Striking Distance has climbed to No. 3 on Netflix’s list of most-watched films in the United States, putting a 1993 Bruce Willis thriller back in the spotlight 33 years after it first opened in theaters. The film stars Willis as Sergeant Tom Hardy, a Pittsburgh police detective who turns on his own force after uncovering evidence that another officer was involved in his father’s murder.
That makes the streamer’s current lineup a strange new chapter for a movie that once looked finished. In the film, Hardy is demoted to the River Rescue Squad after making his accusations, and the cast includes Sarah Jessica Parker, Dennis Farina, Tom Sizemore and John Mahoney. Directed by Rowdy Herrington, Striking Distance is now available to stream on Netflix.
Its sudden rise matters because the film was long remembered as a flop, undone by a messy production and a theatrical run that never matched its cast or ambitions. The movie was released with a final budget estimated in the $30 million range and went on to earn $77 million at the box office, but that number did not rescue its reputation. More than three decades later, the same title is drawing fresh attention for a different reason: it is now one of Netflix’s most-watched films in the country.

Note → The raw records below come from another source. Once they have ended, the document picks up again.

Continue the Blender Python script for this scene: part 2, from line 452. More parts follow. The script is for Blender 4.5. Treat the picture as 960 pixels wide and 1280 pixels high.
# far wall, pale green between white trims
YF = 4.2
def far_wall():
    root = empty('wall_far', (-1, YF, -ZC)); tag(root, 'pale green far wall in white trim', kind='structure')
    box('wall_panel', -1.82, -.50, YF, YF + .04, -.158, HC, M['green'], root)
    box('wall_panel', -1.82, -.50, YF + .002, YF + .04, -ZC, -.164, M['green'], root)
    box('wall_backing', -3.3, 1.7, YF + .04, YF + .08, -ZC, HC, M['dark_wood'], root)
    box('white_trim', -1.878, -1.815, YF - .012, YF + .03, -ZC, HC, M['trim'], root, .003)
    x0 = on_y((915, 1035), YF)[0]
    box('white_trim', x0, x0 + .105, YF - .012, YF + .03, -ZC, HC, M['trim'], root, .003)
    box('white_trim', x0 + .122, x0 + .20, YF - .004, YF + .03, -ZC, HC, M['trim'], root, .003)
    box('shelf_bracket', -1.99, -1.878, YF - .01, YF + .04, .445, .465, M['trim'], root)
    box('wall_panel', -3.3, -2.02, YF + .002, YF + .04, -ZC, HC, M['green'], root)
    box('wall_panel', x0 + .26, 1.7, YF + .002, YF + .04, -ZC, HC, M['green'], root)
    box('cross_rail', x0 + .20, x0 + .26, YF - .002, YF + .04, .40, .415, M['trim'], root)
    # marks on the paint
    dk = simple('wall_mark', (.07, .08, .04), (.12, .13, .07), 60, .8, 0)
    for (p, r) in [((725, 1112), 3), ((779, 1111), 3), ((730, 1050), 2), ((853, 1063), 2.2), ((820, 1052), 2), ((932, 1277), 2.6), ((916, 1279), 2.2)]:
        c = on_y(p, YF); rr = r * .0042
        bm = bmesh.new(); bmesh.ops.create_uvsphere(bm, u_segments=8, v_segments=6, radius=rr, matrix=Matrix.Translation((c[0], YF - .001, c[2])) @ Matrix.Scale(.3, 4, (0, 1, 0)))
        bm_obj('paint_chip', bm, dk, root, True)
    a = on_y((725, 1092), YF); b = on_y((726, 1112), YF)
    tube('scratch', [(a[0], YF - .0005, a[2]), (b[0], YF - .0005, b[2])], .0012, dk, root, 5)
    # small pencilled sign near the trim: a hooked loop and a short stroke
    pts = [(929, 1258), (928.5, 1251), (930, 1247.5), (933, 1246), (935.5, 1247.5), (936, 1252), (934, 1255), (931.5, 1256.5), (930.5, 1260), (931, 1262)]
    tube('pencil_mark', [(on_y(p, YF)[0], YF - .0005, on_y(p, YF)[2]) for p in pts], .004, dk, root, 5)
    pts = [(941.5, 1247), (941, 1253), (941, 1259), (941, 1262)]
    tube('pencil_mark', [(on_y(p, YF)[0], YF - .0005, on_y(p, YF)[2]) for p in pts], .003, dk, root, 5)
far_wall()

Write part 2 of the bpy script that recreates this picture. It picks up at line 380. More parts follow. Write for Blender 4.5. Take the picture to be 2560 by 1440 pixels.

The production history helps explain why the movie carried that reputation for so long. The cast was brought back for heavy reshoots after the initial cut tested poorly with audiences, leaving the film with the kind of behind-the-scenes scramble that often lingers far longer than opening weekend numbers. Entertainment Weekly quoted someone close to the production comparing it to “Hudson Hawk without the laughs,” a line that captured how badly the project was received at the time.
Now the streaming charts have given Striking Distance a second life. Whether viewers are revisiting it out of nostalgia or discovering it for the first time, the result is the same: a film once treated like a cautionary tale is suddenly back in striking distance of a wider audience.